A parada, porém, foi ganha pela plebe. Já no primeiro domingo, ainda experimental, ela ocupou a Paulista da escultura do Índio Pescador, no Paraíso, até quase a casa em que morou Sergio Buarque de Holanda, na encosta do Pacaembu. Esse povo quer ir e vir a pé.

A tribo pedestre tem inimigos. Foi só Haddad anunciar o fechamento da avenida que o Ministério Público Estadual, aparelhado pelos tucanos dos porteiros à alta diretoria, se insurgiu. A Paulista, afirmou, foi "concebida e construída para a circulação de veículos". Como se a cidade estivesse condenada aos carros.
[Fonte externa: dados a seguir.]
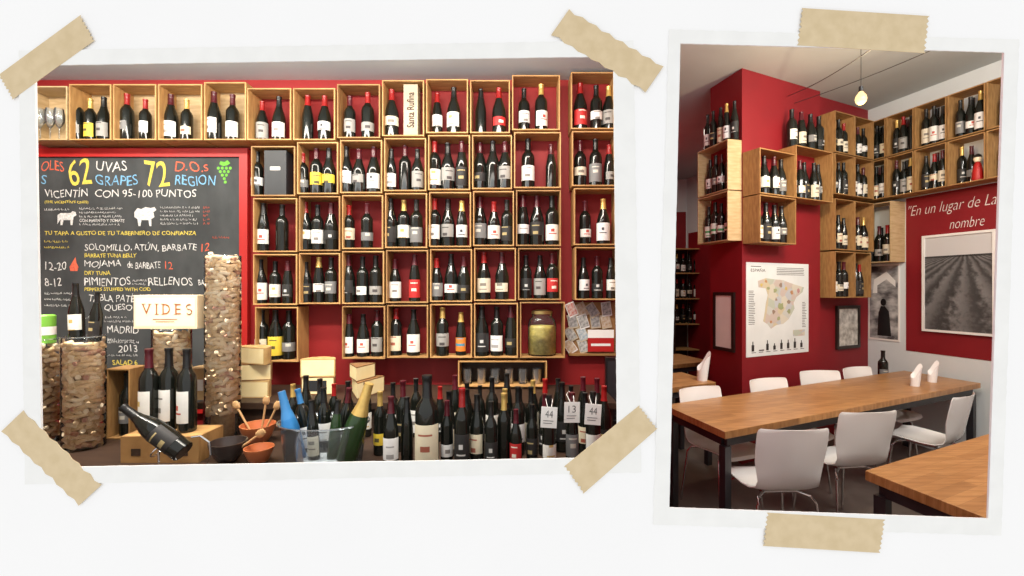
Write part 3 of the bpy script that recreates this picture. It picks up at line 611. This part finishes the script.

Agora que os pé-no-chão tomaram o Caaguassu, não falta quem queira pegar carona no seu sucesso. É o caso das organizações culturais. Alta cultura a Paulista teve desde que um paraibano achacador, Chateaubriand, e um fascista italiano, Bardi, se uniram para fazer o Masp.

Coisa diferente são as ricas entidades que fazem propaganda, seja de um país (Fundação Japão), de industriais sem indústria (Fiesp) ou de uma família (Instituto Moreira Salles). A cultura que se apossa da avenida no domingo é outra. Não é pretensiosa nem hipster.

Lá estão bandas, catuaba, skate, roqueiros, churrasquinho de gato, violinistas, jurubeba, camelôs, ciclistas, artesãos, pastéis e malucos. Sob um sol de amolecer o asfalto, eles substituem os executivos, os blindados, os radares e os congestionamentos dos dias de trabalho.